Healthy Relationships in School

Feb. 23rd, 2018

If you were to ask your child “What did you do at school today?” they likely answered with a story involving a friend, fellow student or teacher. Relationships are one of the largest aspects of a child’s academic life. A positive interaction with a teacher can help ignite excitement in your child about a certain subject. A negative interaction with a fellow student can make a child not want to go to school the next day. Good or bad, relationships have the potential to make or break a child’s education experience.

Children learn about relationships through a number of ways. They pick things up through movies, music, and television, and they copy the actions of their peers, teachers, siblings, and (of course) parents. Kids are perceptive and easily molded. A positive environment with nurturing relationships set’s your student up for academic success.

Student-Student Relationships
• Students perform better in friendly and supportive environments.
• Students may not participate in class if they are worried they will get made fun of for a wrong answer.
• Students who are bullied or mistreated by their peers may struggle to focus in class, lose excitement for certain classes, or even start to dread school.
• Students, like in life, often have to work on assignments in groups or pairs. Students who struggle to work together may get lower grades.

Student-Teacher Relationships
• Students who feel respected and supported by their teachers are more likely to enjoy their studies and be motivated to try their best.
• Students who feel disrespected or unsupported by their teacher may disconnect from their class or lose interest in certain subjects.
• Students who disrespect a teacher or their classroom rules, may suffer disciplinary consequences or miss out on valuable class time.

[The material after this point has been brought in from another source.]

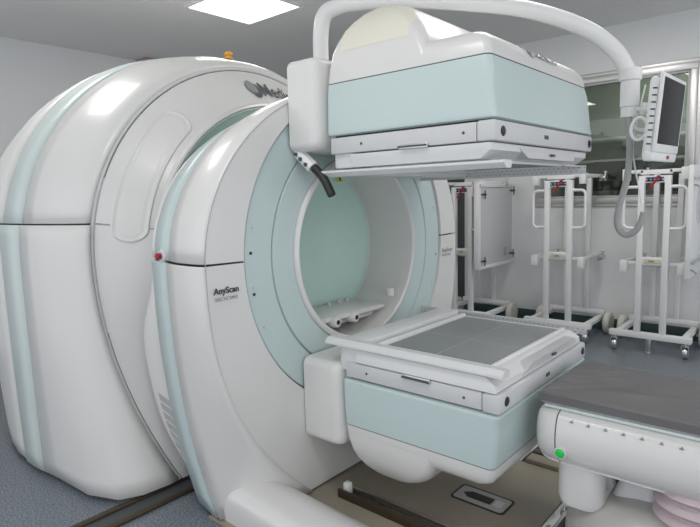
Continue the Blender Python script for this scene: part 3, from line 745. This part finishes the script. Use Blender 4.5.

Student – Parent Relationships
• Negative emotions or unhealthy relationships at home can follow children into the classroom
• Students in emotional distress or who feel unsupported may have difficulty concentrating in class.
• Children develop most of their social cues from the adults in their life. Watch your own social habits and relationships your child observes.
• Parents can help their child develop strong relationships by teaching them healthy boundaries. Talk to your child about:

o Appropriate vs. inappropriate touching
o How to handle disagreements
o Respecting the personal space of others
o Learning to trust without trusting too easily
o Being able to be friends or in a relationship with someone without losing their identity
o How to say “no” and how to respect others when they say “no”

If your student is struggling with relationships either at home or in school there are resources that can help. Most schools offer counseling services for issues with peers and even adults. If you think your child is getting bullied or having issues with a teacher, contact your school administrator ASAP. It is better to be overly cautious than wait till your child’s grades drop or they act out.